Platteville, a city of just under 12,000 people a little over an hour southwest of Madison, has very little, if any, in the way of promoting that it’s hosting the Wisconsin Badgers football team.

Outside of a handful of social media posts and news articles from southwestern Wisconsin media, the fact the Badgers are practicing on Butch Leitl Field at Ralph E. Davis Pioneer Stadium has gone largely unpublicized. Wisconsin is holding its first six practices of fall camp at UW-Platteville as they work towards their season opener on Sept. 2 against Buffalo.

“I think it’s kind of cool,” a Platteville resident who set up a chair at the top of the hill to the north of the stadium, just off of the sidewalk, to watch the practice. “It’s not every day the freakin’ Badgers are in your backyard.”

Badgers practices are closed to the public, but along the northernmost part of the stadium is a hill that provides onlookers a chance to see the action through the security fencing.

“I used to come out here for the Bears,” another person nearby chimed in. “It’s nice to have something like this again.”

For UW-Platteville, hosting the Badgers meant keeping dorms, weight rooms, training space, and of course, the stadium restricted to only those with the UW program. Before Sunday’s practice, golf carts full of Badgers coaches and staffers zoomed in along Longhorn Drive in front of Sesquicentennial Hall to get to work. Players marched in from the different resident halls and training facilities on campus.

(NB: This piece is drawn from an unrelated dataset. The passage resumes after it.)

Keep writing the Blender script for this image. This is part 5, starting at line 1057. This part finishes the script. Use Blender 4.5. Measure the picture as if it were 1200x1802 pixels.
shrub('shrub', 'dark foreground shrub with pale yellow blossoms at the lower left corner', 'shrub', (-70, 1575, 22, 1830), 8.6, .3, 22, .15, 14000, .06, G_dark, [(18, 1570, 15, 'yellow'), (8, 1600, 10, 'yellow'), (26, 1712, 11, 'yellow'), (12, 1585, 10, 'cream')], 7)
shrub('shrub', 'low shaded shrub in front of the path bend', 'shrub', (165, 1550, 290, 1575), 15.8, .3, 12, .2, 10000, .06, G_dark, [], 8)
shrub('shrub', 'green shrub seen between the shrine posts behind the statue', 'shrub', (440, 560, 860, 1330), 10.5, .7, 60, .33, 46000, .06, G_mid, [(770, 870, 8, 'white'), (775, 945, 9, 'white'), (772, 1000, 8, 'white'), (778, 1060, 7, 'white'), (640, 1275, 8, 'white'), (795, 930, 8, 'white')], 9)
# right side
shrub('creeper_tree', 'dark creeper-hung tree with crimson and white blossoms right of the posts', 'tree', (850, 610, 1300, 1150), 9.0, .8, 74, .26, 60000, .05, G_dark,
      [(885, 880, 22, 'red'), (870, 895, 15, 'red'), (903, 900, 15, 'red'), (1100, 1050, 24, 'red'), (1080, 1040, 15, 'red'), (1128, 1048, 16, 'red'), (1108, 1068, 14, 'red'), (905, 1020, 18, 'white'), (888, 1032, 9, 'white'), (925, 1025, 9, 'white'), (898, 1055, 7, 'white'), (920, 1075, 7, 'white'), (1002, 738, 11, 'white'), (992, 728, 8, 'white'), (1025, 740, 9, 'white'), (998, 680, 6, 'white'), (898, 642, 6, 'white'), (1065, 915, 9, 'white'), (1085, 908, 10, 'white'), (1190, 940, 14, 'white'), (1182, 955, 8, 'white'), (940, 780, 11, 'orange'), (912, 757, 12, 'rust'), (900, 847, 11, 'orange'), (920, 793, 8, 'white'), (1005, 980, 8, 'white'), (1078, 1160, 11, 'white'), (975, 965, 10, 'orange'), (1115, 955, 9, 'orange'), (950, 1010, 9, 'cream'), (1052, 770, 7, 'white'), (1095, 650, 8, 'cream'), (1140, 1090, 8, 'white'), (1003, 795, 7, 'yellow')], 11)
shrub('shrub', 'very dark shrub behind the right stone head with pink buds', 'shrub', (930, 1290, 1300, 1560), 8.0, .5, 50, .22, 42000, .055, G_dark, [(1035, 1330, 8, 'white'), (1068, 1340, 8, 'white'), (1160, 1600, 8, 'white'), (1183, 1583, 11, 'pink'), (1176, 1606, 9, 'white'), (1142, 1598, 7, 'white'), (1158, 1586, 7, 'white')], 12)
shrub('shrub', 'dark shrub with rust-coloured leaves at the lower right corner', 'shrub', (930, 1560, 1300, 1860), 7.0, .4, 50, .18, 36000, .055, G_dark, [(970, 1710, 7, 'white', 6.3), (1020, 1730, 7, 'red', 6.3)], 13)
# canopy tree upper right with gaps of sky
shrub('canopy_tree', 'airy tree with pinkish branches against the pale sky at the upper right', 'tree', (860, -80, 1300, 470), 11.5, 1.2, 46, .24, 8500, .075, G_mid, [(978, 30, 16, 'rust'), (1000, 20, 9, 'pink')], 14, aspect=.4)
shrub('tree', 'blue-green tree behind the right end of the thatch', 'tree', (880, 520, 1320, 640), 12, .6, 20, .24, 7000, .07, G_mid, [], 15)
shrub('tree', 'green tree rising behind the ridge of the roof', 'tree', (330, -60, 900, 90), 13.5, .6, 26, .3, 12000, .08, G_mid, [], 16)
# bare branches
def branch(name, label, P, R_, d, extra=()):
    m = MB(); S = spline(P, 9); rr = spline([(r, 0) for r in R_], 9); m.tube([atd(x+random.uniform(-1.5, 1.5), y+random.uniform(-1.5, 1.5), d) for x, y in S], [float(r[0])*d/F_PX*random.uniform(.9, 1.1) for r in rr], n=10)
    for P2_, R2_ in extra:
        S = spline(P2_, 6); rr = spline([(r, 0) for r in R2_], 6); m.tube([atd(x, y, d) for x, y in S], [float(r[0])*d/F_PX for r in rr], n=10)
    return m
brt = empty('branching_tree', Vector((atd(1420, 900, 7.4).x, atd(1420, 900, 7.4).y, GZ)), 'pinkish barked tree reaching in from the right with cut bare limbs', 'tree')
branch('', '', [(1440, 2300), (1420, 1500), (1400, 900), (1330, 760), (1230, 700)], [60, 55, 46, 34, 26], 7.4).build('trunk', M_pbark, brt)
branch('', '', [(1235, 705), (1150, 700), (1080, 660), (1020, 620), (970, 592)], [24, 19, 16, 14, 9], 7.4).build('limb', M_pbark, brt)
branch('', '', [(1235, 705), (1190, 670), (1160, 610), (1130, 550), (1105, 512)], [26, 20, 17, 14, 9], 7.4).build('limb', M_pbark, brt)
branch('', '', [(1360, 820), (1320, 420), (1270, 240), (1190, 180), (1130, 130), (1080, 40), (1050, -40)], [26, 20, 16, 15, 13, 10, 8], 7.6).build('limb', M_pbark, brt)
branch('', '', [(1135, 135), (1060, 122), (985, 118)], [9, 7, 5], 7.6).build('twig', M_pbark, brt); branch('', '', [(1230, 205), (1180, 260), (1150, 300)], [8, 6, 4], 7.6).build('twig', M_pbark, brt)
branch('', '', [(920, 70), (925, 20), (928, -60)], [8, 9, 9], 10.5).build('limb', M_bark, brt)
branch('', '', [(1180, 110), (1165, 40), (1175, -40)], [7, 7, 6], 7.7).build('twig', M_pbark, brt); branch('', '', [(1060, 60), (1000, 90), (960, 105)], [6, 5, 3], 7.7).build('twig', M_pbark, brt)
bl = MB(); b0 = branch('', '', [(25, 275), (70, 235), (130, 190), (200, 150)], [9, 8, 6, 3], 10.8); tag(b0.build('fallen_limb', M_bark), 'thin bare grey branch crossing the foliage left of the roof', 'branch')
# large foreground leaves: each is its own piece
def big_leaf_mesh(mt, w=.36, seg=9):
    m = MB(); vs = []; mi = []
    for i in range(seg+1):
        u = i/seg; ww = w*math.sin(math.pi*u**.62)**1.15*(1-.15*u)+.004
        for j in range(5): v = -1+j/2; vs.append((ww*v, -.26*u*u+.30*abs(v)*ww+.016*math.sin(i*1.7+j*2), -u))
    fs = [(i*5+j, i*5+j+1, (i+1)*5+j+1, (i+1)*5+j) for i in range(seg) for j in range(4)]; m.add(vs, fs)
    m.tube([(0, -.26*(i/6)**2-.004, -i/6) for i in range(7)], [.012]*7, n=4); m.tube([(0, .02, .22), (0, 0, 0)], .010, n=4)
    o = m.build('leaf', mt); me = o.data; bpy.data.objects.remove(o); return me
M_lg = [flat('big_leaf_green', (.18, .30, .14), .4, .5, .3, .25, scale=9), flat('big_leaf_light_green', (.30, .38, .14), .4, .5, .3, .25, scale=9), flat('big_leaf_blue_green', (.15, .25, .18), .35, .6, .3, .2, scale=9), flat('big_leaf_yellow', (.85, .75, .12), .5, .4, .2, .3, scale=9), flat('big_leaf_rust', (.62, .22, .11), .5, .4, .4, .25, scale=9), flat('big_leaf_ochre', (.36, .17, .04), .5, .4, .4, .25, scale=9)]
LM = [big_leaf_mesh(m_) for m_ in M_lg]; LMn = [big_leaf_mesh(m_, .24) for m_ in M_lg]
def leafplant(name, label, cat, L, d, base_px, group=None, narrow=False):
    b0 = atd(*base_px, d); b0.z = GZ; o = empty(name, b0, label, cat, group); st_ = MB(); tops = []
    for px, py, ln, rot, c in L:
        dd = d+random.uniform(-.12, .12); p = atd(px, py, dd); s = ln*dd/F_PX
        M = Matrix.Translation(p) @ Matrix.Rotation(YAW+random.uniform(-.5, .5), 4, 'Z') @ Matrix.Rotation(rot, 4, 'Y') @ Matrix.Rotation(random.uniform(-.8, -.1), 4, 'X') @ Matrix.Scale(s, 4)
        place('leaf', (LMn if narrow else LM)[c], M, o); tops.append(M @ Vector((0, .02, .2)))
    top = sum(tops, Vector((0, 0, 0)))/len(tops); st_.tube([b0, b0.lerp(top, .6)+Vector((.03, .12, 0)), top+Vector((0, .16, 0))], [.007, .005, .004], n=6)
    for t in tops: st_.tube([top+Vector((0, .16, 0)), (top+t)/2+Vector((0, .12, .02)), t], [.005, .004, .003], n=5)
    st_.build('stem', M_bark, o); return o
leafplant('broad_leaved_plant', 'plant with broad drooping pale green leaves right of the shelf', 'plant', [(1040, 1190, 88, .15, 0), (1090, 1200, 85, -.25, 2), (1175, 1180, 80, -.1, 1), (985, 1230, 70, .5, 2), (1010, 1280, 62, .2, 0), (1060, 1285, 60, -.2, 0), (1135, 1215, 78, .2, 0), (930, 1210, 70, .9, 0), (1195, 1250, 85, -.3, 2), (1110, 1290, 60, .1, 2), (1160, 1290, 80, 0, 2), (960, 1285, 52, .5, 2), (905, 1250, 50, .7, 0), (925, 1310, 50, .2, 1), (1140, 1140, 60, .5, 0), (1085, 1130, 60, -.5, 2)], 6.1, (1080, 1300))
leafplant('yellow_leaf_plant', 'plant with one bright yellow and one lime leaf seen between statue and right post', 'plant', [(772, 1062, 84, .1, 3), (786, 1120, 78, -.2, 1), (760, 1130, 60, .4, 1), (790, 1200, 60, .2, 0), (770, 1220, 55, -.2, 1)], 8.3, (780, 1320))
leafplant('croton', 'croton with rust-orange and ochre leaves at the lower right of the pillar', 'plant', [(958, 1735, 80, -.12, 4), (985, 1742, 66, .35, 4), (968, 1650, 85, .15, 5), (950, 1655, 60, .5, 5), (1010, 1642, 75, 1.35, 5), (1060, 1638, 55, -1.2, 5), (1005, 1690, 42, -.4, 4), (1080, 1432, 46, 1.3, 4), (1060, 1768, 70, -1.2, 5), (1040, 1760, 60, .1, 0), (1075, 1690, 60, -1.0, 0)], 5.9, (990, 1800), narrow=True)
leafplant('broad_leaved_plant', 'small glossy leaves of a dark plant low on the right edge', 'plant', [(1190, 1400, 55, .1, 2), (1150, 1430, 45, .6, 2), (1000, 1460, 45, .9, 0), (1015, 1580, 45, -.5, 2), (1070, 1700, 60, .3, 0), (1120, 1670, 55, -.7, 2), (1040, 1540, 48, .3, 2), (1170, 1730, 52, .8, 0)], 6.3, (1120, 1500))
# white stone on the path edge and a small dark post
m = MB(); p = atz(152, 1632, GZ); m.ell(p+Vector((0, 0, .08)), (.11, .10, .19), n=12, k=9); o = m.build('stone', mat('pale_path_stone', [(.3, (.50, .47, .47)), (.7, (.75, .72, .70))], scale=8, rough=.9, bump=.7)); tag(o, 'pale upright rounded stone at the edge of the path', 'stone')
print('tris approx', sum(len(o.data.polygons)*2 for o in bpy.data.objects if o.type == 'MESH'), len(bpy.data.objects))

“We are extremely grateful to partner with UW-Platteville on this opportunity,” Luke Fickell, Wisconsin’s new head football coach, said before the start of camp. “This is a tremendous way for our team to start fall camp and focus on coming together as a group both on and off the field.”

Monday will be the final practice for Wisconsin at Platteville before returning to Madison for the rest of fall camp. The Badgers are leaving in part because the UW-Platteville football program begins their fall camp later Monday.

Sunday’s practice offered insight into the competitive culture that Fickell has worked to create within the program. Several drills involved one-on-one matchups or scenarios that small groups of players worked together to “win” over others. Early in practice, offensive and defensive players worked one-on-one on a goal-line receiving drill, with Fickell keeping score for the offense and defense. The offense won on the final rep.

Multiple UW staff members said that the energy in camp is higher from years past, a staple of Fickell-led programs. Despite loud music from UW-Platteville’s recently updated sound system, assistant coaches could frequently be heard over it as they worked in position groups, and any time there was an offense versus defense situation, the players cheering would drown out any other noise.

Monday’s practice will be the sixth for Wisconsin before they head back up Highway 151 and return to Madison for the rest of fall camp. With the fall season about a week old, on the field, the Badgers are installing play packages and sorting rotations at every position. Off the field, Wisconsin is enjoying its home away from home, in a city with a population that would fill only about an eighth of Camp Randall Stadium.

Outside of some loud music in the mornings the past week, you wouldn’t even know that a team from the highest division of college football was working in Platteville ahead of a much-anticipated 2023 season. The city itself acts as a gateway of sorts to the rest of Wisconsin on the drive from Iowa, one of the Badgers’ biggest rivals. If the Badgers can find success in the first year of the Fickell era, it may be hard in future years to go around the college town without finding more Badgers red outside of homes along with the Platteville Pioneers’ familiar blue and orange.